Эти романы интересно было конструировать, потому что они идейно очень конкретны: один — о культурном сепаратизме, другой — про информационное общество потребления. А герои этих историй стараются держаться общепринятых стратегий поведения. И романы, действительно, не «моральные», а «культурологические». Можно расценивать их как социальные, но социальное (как и моральное) в них подчинено неким доминирующим ныне культурным практикам.
Потеря личности, безусловно, большая проблема нашей эпохи. Во-первых, социально успешное общество избавляет людей от дискомфорта, а личность формируется как раз ситуациями конфликтного поступка, в позиции «фронтира». Во-вторых, информационная избыточность загружает сознание опытом, который человеком не заработан, а такой опыт формирует ложную личность (систему принципов, которую человек, однако, не будет отстаивать). Словом, современное общество благодаря новым коммуникациям избавляется от эмпирического формирования личности. В результате получаются славные мальчики и девочки, которые всем хороши при полном достатке, но в лишениях могут скушать друг друга в прямом смысле слова и при этом останутся вполне культурными людьми, только немножко каннибалами.
Я не пугаю и не преувеличиваю. Об этом говорят везде, где «хлеб насущный» уже не добывается в «поте лица». Или можно посмотреть YouTube с роликами про взаимоотношения подростков. А почему я взял именно эти темы — не знаю. Окуджава говорил, что каждый пишет, как он дышит. Но лично я пишу романы, когда не могу дышать.

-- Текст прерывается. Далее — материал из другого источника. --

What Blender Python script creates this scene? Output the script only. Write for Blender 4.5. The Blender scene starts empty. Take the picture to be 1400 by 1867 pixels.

Новые коммуникации избавляют от эмпирического формирования принципов и загружают опытом, который не заработан, — формируют ложную личность. Она не будет себя отстаивать, потому что ничего не стоит
Интуитивно я чувствую, что эта мысль правильная, но вот доказать её…
Могу привести несколько соображений. Например, нехорошо обо всём получать уже готовую справку, кое-что надо узнавать самому. Правильнее прочитать книгу, а не знакомиться с её содержанием по аннотациям на каком-нибудь литературном портале. Надо мыслить самостоятельно, а не искать чужие оценки в интернете. Подлинное знание должно быть оплачено трудом: знание усваивается по-настоящему, если оно часть жизненного опыта, а не просто объём информации. В общем, неоплаченное знание дискредитирует знание как таковое.
Или же воспою незнание: в мире информационной доступности незнание становится полезной и труднодостижимой вещью. Уметь не знать — это как уметь не курить, не бухать, не ширяться. Излишнее знание может лишить мир тайны, а жить в мире без тайны не интересно — ну, как не интересно читать детектив, когда тебе сразу скажут, кто убийца. Такое знание равно спойлеру: оно ничего не прибавляет. Если вы знаете, что вам подарит Дед Мороз, это уже не совсем подарок. Короче говоря, в некоем философском смысле ситуация незнания для человека так же важна, как и ситуация знания.
Ситуация знания — это личный опыт (эмпиризм) и наука (рационализм), а ситуация незнания — это вера (идеализм и мистицизм). Если всё заменять сплошным знанием, то отучимся верить. Не только в бога, но и в себя.
Привычка всегда и обо всём наводить справки убивает потребность в невербальном, а невербальное — самая значимая составляющая ощущения жизни. Не знаю, понятно ли говорю.
Ну, и другая цитата из самого себя в довесок той, которую вы привели: «До айфона Глеб не знал, что доступность информации делает жизнь очень чувственной. Как-то волнует, что ты можешь сразу узнать всё о любом явлении и любом месте. Ну, будто бы ты можешь заглянуть под юбку любой женщине, и за это тебя будут уважать как серьёзного исследователя. С айфоном ты кажешься себе очень укоренённым в жизни, допущенным к тайне, следовательно, к принятию решений — хотя это неправда. Однако удовлетворение любопытства обычным способом не тешит самолюбия так, как удовлетворение через айфон». Может, нынешнее «хочу всё знать» — просто способ продемонстрировать свой гаджет или превосходство над собеседником.